Внимание Ягоды и Сталина привлекла и запись от 30 ноября 1928 года, где Презент зафиксировал разговор в трамвае: «Теперь нужно быть философом и ко всему относиться с юмором, чтобы смотреть, как «они строят социализм» и отрывают друг у друга головы». Генрих Григорьевич чувствовал, что его голова тоже непрочно сидит на плечах.

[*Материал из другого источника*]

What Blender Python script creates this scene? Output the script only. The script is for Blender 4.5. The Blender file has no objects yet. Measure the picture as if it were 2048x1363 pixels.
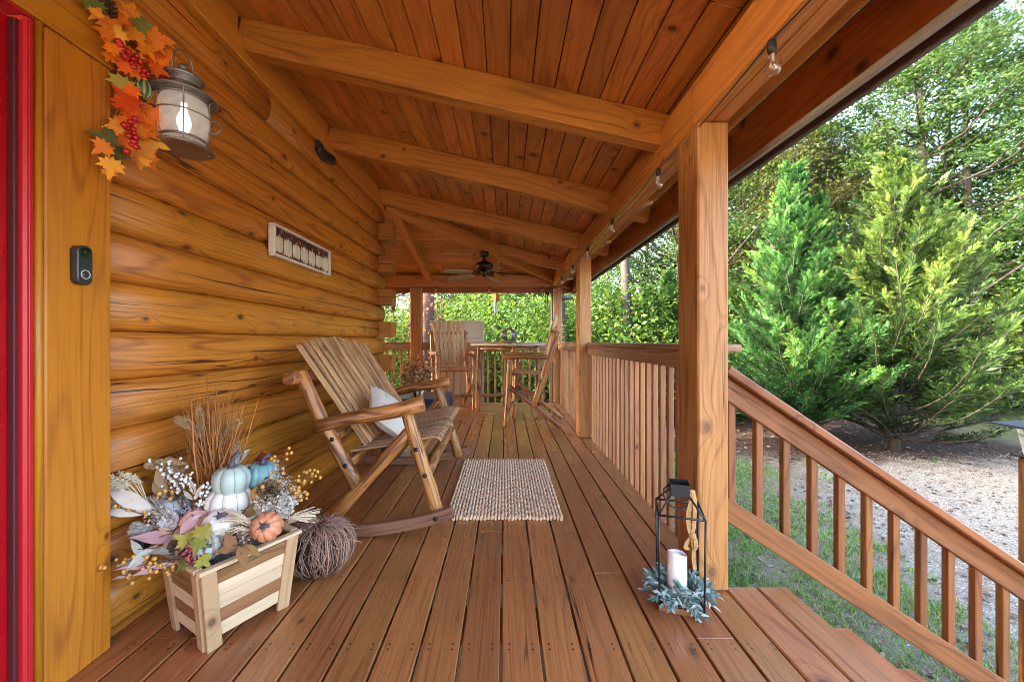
import bpy, math, random
import numpy as np
from mathutils import Vector, Matrix
PI = math.pi
rng = random.Random(7)
SC = bpy.context.scene
COL = SC.collection
F, CX, CY, H = 790.0, 1010.0, 682.0, 1.09      # lens in photo pixels, vanishing point, eye height above the deck

def at(px, py, Y):
    """a point of the porch that lies Y metres ahead of the eye"""
    return Vector(((px - CX) * Y / F, Y, H - (py - CY) * Y / F))

# ------------------------------------------------------------------ mesh builder
class MB:
    def __init__(s):
        s.v = []; s.f = []; s.uv = []; s.r = []; s.sm = []
    def face(s, idx, uvs, r, smooth=False):
        s.f.append(tuple(idx)); s.uv.extend(uvs); s.r.append(r); s.sm.append(smooth)
    def ring_sweep(s, rings, us, r=None, smooth=True, caps=True, closed=True):
        """rings: lists of equal-length point lists, lofted; u runs along, v round"""
        r = rng.random() if r is None else r
        n = len(rings[0]); base = len(s.v)
        for ring in rings: s.v.extend([tuple(p) for p in ring])
        per = [0.0]
        m = n if closed else n - 1
        for k in range(m):
            per.append(per[-1] + (Vector(rings[0][(k + 1) % n]) - Vector(rings[0][k])).length)
        for i in range(len(rings) - 1):
            for k in range(m):
                a = base + i * n + k; b = base + i * n + (k + 1) % n
                c = base + (i + 1) * n + (k + 1) % n; d = base + (i + 1) * n + k
                s.face((a, b, c, d), [(us[i], per[k]), (us[i], per[k + 1]), (us[i + 1], per[k + 1]), (us[i + 1], per[k])], r, smooth)
        if caps:
            for i, rev in ((0, True), (len(rings) - 1, False)):
                idx = [base + i * n + k for k in range(n)]
                if rev: idx = idx[::-1]
                c = sum((Vector(s.v[j]) for j in idx), Vector()) / n
                e1 = (Vector(s.v[idx[0]]) - c)
                if e1.length < 1e-9: continue
                e1.normalize()
                nn = e1.cross(Vector(s.v[idx[max(1, n // 4)]]) - c)
                if nn.length < 1e-12: continue
                e2 = nn.normalized().cross(e1)
                s.face(idx, [((Vector(s.v[j]) - c).dot(e1) * .25 + us[i] + 3, (Vector(s.v[j]) - c).dot(e2)) for j in idx], r, False)
    def board(s, p0, p1, w, h, up=(0, 0, 1), c=.004, r=None, taper=1.0, u0=None):
        """a chamfered board from p0 to p1 (centre line), w sideways, h along up"""
        p0 = Vector(p0); p1 = Vector(p1); ax = (p1 - p0); L = ax.length; ax.normalize()
        up = Vector(up); side = ax.cross(up)
        if side.length < 1e-5: side = ax.cross(Vector((0, 1, 0)))
        side.normalize(); up = side.cross(ax).normalized()
        def sec(p, k):
            a, b = w * k / 2, h * k / 2; q = min(c, a * .45, b * .45)
            return [p + side * x + up * y for x, y in ((-a + q, -b), (a - q, -b), (a, -b + q), (a, b - q), (a - q, b), (-a + q, b), (-a, b - q), (-a, -b + q))]
        u0 = rng.random() * 9 if u0 is None else u0
        e = min(c, L * .2)
        rings = [sec(p0, .0 + max(.5, 1 - 2 * c / min(w, h))), sec(p0 + ax * e, 1), sec(p1 - ax * e, taper), sec(p1, taper * max(.5, 1 - 2 * c / min(w, h)))]
        s.ring_sweep(rings, [u0, u0 + e, u0 + L - e, u0 + L], r, smooth=False)
    def box(s, x0, x1, y0, y1, z0, z1, along='y', c=.004, r=None):
        xm, ym, zm = (x0 + x1) / 2, (y0 + y1) / 2, (z0 + z1) / 2
        if along == 'x': s.board((x0, ym, zm), (x1, ym, zm), abs(y1 - y0), z1 - z0, c=c, r=r)
        elif along == 'y': s.board((xm, y0, zm), (xm, y1, zm), abs(x1 - x0), z1 - z0, c=c, r=r)
        else: s.board((xm, ym, z0), (xm, ym, z1), abs(x1 - x0), abs(y1 - y0), up=(0, 1, 0), c=c, r=r)
    def prism(s, poly, z0, z1, along='y', c=.004, r=None):
        """a flat plank of any outline (counter-clockwise in x, y), top edges eased"""
        r = rng.random() if r is None else r
        n = len(poly); cen = Vector((sum(p[0] for p in poly) / n, sum(p[1] for p in poly) / n))
        inset = []
        for i in range(n):
            a, b, d = Vector(poly[i - 1]), Vector(poly[i]), Vector(poly[(i + 1) % n])
            n1 = (b - a).normalized(); n2 = (d - b).normalized()
            n1 = Vector((-n1.y, n1.x)); n2 = Vector((-n2.y, n2.x))
            m = (n1 + n2); m = m / max(.3, m.length_squared) * 2
            inset.append(b + m * c)
        base = len(s.v); o = rng.random() * 7
        for p in poly: s.v.append((p[0], p[1], z0))
        for p in poly: s.v.append((p[0], p[1], z1 - c))
        for p in inset: s.v.append((p[0], p[1], z1))
        U = (lambda p: (p[1] + o, p[0])) if along == 'y' else (lambda p: (p[0] + o, p[1]))
        for lv in (0, 1):
            for i in range(n):
                j = (i + 1) % n
                ids = (base + lv * n + i, base + lv * n + j, base + (lv + 1) * n + j, base + (lv + 1) * n + i)
                s.face(ids, [(U(s.v[k])[0], U(s.v[k])[1] + s.v[k][2]) for k in ids], r)
        s.face([base + 2 * n + i for i in range(n)], [U(p) for p in inset], r)
        s.face([base + i for i in range(n)][::-1], [U(p) for p in poly][::-1], r)
    def tube(s, pts, rad, n=8, r=None, caps=True, smooth=True, lump=0.0, u0=None, ellipse=1.0):
        """a round bar along pts; rad one value or one per point; lump makes it a hand-peeled log"""
        pts = [Vector(p) for p in pts]
        rad = rad if isinstance(rad, (list, tuple)) else [rad] * len(pts)
        u = [rng.random() * 9 if u0 is None else u0]
        for a, b in zip(pts, pts[1:]): u.append(u[-1] + (b - a).length)
        rings = []; prev = None
        for i, p in enumerate(pts):
            t = (pts[min(i + 1, len(pts) - 1)] - pts[max(i - 1, 0)])
            if t.length < 1e-9: t = Vector((0, 0, 1))
            t.normalize()
            if prev is None:
                q = Vector((0, 0, 1)) if abs(t.z) < .9 else Vector((1, 0, 0))
                e1 = t.cross(q).normalized()
            else:
                e1 = (prev - t * prev.dot(t))
                e1 = e1.normalized() if e1.length > 1e-6 else t.orthogonal().normalized()
            prev = e1; e2 = t.cross(e1)
            rings.append([p + (e1 * math.cos(2 * PI * k / n) + e2 * math.sin(2 * PI * k / n) * ellipse) * rad[i] * (1 + (rng.random() - .5) * lump) for k in range(n)])
        s.ring_sweep(rings, u, r, smooth, caps)
    def log(s, p0, p1, r0, r1=None, n=12, seg=7, lump=.10, bow=.006, r=None):
        p0 = Vector(p0); p1 = Vector(p1); r1 = r0 if r1 is None else r1
        pts = []; rad = []; L = (p1 - p0).length
        d = (p1 - p0).normalized(); e = d.orthogonal().normalized(); f = d.cross(e)
        ph = rng.random() * 6; am = bow * rng.uniform(.4, 1)
        for i in range(seg + 1):
            t = i / seg
            pts.append(p0.lerp(p1, t) + (e * math.sin(ph + t * 5) + f * math.cos(ph + t * 4)) * am * (1 - abs(2 * t - 1)) * 2)
            rad.append((r0 + (r1 - r0) * t) * rng.uniform(.955, 1.045))
        ee = min(.007, r0 * .2)
        pts = [pts[0], pts[0] + d * ee] + pts[1:-1] + [pts[-1] - d * ee, pts[-1]]
        rad = [rad[0] * .8, rad[0]] + rad[1:-1] + [rad[-1], rad[-1] * .8]
        s.tube(pts, rad, n, r, True, True, lump)
    def lathe(s, prof, cen=(0, 0, 0), n=24, r=None, axis=None, ribs=0, ribd=0.0, smooth=True, ribpow=1.0):
        """revolve (radius, height) pairs; ribs press vertical grooves into it"""
        cen = Vector(cen)
        M = Matrix.Identity(3) if axis is None else Vector((0, 0, 1)).rotation_difference(Vector(axis)).to_matrix()
        rings = []; us = [0.0]
        for i, (ra, z) in enumerate(prof):
            ring = []
            for k in range(n):
                a = 2 * PI * k / n
                g = 1 - ribd * (1 - abs(math.sin(a * ribs / 2)) ** ribpow) if ribs else 1
                ring.append(cen + M @ Vector((ra * g * math.cos(a), ra * g * math.sin(a), z)))
            rings.append(ring)
            if i: us.append(us[-1] + math.hypot(ra - prof[i - 1][0], z - prof[i - 1][1]))
        s.ring_sweep(rings, us, r, smooth, caps=True)
    def sphere(s, c, rad, n=10, m=6, r=None, sx=1, sy=1, sz=1):
        c = Vector(c); rad = Vector((rad * sx, rad * sy, rad * sz))
        rings = []
        for i in range(m + 1):
            th = PI * (i + .02) / (m + .04)
            rings.append([c + Vector((rad.x * math.sin(th) * math.cos(2 * PI * k / n), rad.y * math.sin(th) * math.sin(2 * PI * k / n), -rad.z * math.cos(th))) for k in range(n)])
        s.ring_sweep(rings, [i * .02 for i in range(m + 1)], r, True)
    def quad(s, pts, r=None, uvs=None, smooth=False):
        r = rng.random() if r is None else r
        b = len(s.v); s.v.extend([tuple(p) for p in pts])
        s.face(range(b, b + len(pts)), uvs or [(0, 0), (1, 0), (1, 1), (0, 1)][:len(pts)] + [(0, 0)] * max(0, len(pts) - 4), r, smooth)
    def build(s, name, mat, parent=None, world=False, label=None):
        me = bpy.data.meshes.new(name)
        off = Vector(parent.location) if (world and parent is not None) else Vector()
        nv = len(s.v); co = np.array(s.v, np.float32).reshape(-1, 3) - np.array(off, np.float32)
        me.vertices.add(nv); me.vertices.foreach_set('co', co.ravel())
        ls = [len(f) for f in s.f]
        me.loops.add(sum(ls)); me.loops.foreach_set('vertex_index', np.array([i for f in s.f for i in f], np.int32))
        me.polygons.add(len(ls))
        me.polygons.foreach_set('loop_start', np.concatenate([[0], np.cumsum(ls)[:-1]]).astype(np.int32))
        me.polygons.foreach_set('use_smooth', np.array(s.sm, bool))
        me.update(calc_edges=True)
        uvl = me.uv_layers.new(name='UVMap'); uvl.data.foreach_set('uv', np.array(s.uv, np.float32).ravel())
        at_ = me.attributes.new('rnd', 'FLOAT', 'FACE'); at_.data.foreach_set('value', np.array(s.r, np.float32))
        me.materials.append(mat); me.validate()
        o = bpy.data.objects.new(name, me); COL.objects.link(o)
        if parent is not None: o.parent = parent
        if label: o['label'] = label
        return o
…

Сталин ведь уже грозился «набить морду» за то, что ГПУ не дает Ежову всех материалов по убийству Кирова.
Следующее место в дневнике, отчеркнутое шефом НКВД, – это комментарий Презента на стихотворный фельетон Бедного «Через сто лет», опубликованный в «Правде» 11 декабря 1928 года и клеймивший троцкистов: «Лучших доносов не бывало и в худшие времена». Бедный представлял оппозицию в виде капризного дитяти, которому нужно только кричать и выискивать недостатки, и в заключение писал: «Я не знаю карательных статей, а просто скажу в своей концовке: подпольных троцкистских детей мы не будем гладить по головке!»
Привлекла внимание Генриха Гигорьевича и запись от 19 января 1929 года о бывшем редакторе «Известий» Юрии Михайловиче Стеклове, возглавлявшем в ту пору журнал «Советское строительство»: «Постепенно Стеклов повышается в чинах. Недавно он из заместителя председателя комитета по заведыванию учеными и учебными учреждениями ЦИК СССР переведен в председатели. Когда я ему вручил выписку из протокола Президиума ЦИК СССР об его назначении, он сказал: «Вы помните, конечно, «Три мушкетера». Герцог Ришелье дает д’Артаньяну чистый бланк за своей подписью, чтобы он вписал в него любое назначение. Д’Артаньян идет с этим бланком к своим друзьям и передает его первому Атосу. Тот с улыбкой возвращает бланк, благодарит д’Артаньяна за дружбу и говорит: «Возьми его себе: для Атоса это слишком много, а для графа де ла Фер – слишком мало». Из этого следует, что Стеклов еще не считает себя потерянным человеком. Колоритная фигура. Смесь большой эрудиции, бойкого пера и потрясающего нахальства. С удовольствием-любопытством наблюдаю, как этот хам распускает свои лепестки. Недаром его так не терпит Авель Софронович Енукидзе».